### INSTRUCTIONS FOR THE TASK
Can you restate the lines of the entries below, word for word, from the first one through the line that includes "trails('headlight_trails',it,True)"?

— START MATERIAL SHOWN —

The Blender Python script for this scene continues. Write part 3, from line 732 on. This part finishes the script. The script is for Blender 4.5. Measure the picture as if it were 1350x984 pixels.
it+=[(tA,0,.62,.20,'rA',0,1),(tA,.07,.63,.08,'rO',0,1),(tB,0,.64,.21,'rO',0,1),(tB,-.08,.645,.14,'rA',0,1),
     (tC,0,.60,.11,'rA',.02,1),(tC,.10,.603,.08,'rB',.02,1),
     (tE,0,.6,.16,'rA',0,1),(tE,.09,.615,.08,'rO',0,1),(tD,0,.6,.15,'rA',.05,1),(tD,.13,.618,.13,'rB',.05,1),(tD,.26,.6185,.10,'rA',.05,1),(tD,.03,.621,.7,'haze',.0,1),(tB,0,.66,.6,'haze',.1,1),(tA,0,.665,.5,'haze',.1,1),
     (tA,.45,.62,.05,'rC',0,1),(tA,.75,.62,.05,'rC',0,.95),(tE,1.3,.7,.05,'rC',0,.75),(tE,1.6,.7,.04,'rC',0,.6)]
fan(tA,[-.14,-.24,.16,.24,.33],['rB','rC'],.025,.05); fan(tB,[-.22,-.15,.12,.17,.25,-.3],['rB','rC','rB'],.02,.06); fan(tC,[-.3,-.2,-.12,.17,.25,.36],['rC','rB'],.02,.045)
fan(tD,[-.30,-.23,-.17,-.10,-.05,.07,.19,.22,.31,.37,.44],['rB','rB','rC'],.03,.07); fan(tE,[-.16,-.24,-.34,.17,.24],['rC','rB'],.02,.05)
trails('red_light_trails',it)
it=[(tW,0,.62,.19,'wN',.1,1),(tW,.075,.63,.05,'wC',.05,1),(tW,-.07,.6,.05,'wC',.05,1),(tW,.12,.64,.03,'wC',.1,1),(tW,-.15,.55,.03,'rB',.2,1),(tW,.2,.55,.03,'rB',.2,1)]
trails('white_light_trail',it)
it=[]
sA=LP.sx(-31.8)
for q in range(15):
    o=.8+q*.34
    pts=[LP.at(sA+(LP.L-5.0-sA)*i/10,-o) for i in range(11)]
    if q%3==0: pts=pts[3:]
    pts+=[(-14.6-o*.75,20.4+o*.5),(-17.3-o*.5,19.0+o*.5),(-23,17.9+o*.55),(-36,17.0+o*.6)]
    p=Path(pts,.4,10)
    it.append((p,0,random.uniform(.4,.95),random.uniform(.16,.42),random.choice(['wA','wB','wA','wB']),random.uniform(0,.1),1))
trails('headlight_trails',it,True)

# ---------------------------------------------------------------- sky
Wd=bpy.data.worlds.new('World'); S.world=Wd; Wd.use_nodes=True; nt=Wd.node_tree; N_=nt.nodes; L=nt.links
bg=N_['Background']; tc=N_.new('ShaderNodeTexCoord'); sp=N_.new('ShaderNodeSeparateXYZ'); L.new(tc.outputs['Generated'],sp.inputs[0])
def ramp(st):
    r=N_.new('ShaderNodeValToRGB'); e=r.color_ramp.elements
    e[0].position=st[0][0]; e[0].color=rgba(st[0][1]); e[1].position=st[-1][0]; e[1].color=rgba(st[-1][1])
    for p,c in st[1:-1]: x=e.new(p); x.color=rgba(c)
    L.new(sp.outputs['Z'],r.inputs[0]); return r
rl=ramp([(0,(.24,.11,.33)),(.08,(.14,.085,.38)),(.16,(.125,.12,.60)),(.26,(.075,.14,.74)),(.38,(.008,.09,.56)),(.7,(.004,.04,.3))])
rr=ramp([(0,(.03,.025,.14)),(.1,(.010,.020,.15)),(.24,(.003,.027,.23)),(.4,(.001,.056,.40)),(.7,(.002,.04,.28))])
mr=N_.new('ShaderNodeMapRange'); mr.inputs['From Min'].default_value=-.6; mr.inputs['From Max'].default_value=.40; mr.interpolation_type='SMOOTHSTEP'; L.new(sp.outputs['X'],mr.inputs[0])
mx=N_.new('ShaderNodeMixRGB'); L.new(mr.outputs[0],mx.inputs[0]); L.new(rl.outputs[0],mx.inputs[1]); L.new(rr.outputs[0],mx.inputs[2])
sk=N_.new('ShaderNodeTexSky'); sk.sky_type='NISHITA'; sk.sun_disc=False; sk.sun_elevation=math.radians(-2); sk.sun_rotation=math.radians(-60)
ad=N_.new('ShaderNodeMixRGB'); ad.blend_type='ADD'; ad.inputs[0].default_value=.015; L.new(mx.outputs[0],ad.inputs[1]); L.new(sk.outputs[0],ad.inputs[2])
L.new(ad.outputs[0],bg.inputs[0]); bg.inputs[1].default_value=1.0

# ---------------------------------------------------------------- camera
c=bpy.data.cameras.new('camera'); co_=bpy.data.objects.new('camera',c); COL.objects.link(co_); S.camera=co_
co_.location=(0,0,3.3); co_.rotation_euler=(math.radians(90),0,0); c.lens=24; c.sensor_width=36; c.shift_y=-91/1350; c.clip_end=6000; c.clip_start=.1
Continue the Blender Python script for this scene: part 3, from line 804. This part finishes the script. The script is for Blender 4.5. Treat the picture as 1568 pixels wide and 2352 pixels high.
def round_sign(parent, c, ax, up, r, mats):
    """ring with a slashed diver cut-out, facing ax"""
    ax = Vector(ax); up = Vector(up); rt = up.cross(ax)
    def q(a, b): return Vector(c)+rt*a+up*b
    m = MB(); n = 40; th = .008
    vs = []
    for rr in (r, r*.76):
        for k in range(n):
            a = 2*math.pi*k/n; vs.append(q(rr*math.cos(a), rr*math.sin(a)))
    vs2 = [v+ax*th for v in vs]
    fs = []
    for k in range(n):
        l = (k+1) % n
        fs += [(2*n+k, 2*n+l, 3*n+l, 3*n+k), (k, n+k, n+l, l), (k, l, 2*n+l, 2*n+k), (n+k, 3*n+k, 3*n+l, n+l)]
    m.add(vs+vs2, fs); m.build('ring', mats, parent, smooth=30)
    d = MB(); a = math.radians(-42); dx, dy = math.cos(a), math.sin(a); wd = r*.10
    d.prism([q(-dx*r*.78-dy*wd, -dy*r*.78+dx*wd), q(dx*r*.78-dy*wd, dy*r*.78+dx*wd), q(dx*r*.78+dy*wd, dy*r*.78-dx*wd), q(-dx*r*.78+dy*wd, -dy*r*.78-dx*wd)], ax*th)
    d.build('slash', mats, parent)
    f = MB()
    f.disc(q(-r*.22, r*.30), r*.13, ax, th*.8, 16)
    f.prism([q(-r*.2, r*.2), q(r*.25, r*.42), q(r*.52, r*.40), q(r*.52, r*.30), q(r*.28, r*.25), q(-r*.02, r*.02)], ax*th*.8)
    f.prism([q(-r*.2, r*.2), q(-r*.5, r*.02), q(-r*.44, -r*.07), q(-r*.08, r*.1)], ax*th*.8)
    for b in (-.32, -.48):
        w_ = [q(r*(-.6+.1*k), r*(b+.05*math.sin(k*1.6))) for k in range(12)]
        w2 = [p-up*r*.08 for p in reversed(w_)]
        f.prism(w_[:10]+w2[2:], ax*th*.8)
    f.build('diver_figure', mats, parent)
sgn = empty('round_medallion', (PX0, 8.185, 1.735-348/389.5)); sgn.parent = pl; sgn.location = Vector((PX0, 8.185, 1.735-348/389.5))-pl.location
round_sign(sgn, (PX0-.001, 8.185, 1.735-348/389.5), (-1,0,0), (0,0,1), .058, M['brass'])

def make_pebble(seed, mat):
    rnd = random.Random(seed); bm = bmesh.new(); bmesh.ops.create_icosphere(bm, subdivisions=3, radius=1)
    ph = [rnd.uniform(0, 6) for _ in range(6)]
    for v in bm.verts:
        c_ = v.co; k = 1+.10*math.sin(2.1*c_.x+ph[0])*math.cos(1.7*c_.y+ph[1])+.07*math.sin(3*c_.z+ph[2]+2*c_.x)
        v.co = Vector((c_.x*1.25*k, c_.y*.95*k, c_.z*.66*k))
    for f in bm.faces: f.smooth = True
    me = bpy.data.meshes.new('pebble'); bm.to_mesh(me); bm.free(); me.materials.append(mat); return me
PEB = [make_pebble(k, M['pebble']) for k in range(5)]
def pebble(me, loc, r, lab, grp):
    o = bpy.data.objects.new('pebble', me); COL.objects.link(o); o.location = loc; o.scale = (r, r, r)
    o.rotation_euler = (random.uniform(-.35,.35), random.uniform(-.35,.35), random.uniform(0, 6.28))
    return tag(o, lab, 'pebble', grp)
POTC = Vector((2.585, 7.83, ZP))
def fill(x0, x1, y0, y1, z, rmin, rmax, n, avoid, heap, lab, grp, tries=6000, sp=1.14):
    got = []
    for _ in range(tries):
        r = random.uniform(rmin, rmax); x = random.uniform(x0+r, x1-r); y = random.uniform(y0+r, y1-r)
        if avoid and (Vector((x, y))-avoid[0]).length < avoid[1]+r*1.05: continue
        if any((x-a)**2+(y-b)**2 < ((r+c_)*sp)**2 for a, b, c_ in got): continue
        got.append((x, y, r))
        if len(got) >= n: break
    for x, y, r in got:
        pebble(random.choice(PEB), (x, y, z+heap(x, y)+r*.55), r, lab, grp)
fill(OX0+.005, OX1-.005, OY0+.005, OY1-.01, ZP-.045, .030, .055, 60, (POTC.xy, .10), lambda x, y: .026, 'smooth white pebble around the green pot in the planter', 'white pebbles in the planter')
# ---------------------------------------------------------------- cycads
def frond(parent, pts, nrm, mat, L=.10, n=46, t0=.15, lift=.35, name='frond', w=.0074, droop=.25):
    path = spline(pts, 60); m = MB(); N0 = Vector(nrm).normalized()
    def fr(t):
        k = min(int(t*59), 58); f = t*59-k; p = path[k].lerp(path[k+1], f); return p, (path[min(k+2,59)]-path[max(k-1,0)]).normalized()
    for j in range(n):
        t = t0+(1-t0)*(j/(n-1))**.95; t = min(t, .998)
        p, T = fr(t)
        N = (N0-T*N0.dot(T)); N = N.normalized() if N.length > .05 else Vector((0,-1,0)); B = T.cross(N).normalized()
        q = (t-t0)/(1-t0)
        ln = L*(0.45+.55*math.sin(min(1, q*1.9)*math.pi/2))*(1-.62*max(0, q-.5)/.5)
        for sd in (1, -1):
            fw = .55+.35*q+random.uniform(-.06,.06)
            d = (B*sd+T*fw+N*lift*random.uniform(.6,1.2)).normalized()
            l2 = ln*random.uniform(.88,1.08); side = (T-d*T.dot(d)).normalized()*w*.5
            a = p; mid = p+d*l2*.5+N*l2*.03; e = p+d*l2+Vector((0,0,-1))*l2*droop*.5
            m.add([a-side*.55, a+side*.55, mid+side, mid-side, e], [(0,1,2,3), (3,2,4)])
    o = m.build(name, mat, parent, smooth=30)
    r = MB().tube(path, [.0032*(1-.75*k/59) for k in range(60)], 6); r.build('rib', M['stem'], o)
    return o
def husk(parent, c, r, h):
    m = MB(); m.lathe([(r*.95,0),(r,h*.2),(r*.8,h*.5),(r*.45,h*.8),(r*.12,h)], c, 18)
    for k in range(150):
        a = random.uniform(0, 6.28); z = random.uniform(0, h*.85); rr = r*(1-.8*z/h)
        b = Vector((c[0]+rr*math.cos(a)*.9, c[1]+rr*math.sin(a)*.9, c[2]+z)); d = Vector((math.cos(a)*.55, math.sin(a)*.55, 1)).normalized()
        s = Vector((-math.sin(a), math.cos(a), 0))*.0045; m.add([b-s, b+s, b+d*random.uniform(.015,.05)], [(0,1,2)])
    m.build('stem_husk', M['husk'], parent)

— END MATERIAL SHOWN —

### FINISHED ANSWER
The Blender Python script for this scene continues. Write part 3, from line 732 on. This part finishes the script. The script is for Blender 4.5. Measure the picture as if it were 1350x984 pixels.
it+=[(tA,0,.62,.20,'rA',0,1),(tA,.07,.63,.08,'rO',0,1),(tB,0,.64,.21,'rO',0,1),(tB,-.08,.645,.14,'rA',0,1),
     (tC,0,.60,.11,'rA',.02,1),(tC,.10,.603,.08,'rB',.02,1),
     (tE,0,.6,.16,'rA',0,1),(tE,.09,.615,.08,'rO',0,1),(tD,0,.6,.15,'rA',.05,1),(tD,.13,.618,.13,'rB',.05,1),(tD,.26,.6185,.10,'rA',.05,1),(tD,.03,.621,.7,'haze',.0,1),(tB,0,.66,.6,'haze',.1,1),(tA,0,.665,.5,'haze',.1,1),
     (tA,.45,.62,.05,'rC',0,1),(tA,.75,.62,.05,'rC',0,.95),(tE,1.3,.7,.05,'rC',0,.75),(tE,1.6,.7,.04,'rC',0,.6)]
fan(tA,[-.14,-.24,.16,.24,.33],['rB','rC'],.025,.05); fan(tB,[-.22,-.15,.12,.17,.25,-.3],['rB','rC','rB'],.02,.06); fan(tC,[-.3,-.2,-.12,.17,.25,.36],['rC','rB'],.02,.045)
fan(tD,[-.30,-.23,-.17,-.10,-.05,.07,.19,.22,.31,.37,.44],['rB','rB','rC'],.03,.07); fan(tE,[-.16,-.24,-.34,.17,.24],['rC','rB'],.02,.05)
trails('red_light_trails',it)
it=[(tW,0,.62,.19,'wN',.1,1),(tW,.075,.63,.05,'wC',.05,1),(tW,-.07,.6,.05,'wC',.05,1),(tW,.12,.64,.03,'wC',.1,1),(tW,-.15,.55,.03,'rB',.2,1),(tW,.2,.55,.03,'rB',.2,1)]
trails('white_light_trail',it)
it=[]
sA=LP.sx(-31.8)
for q in range(15):
    o=.8+q*.34
    pts=[LP.at(sA+(LP.L-5.0-sA)*i/10,-o) for i in range(11)]
    if q%3==0: pts=pts[3:]
    pts+=[(-14.6-o*.75,20.4+o*.5),(-17.3-o*.5,19.0+o*.5),(-23,17.9+o*.55),(-36,17.0+o*.6)]
    p=Path(pts,.4,10)
    it.append((p,0,random.uniform(.4,.95),random.uniform(.16,.42),random.choice(['wA','wB','wA','wB']),random.uniform(0,.1),1))
trails('headlight_trails',it,True)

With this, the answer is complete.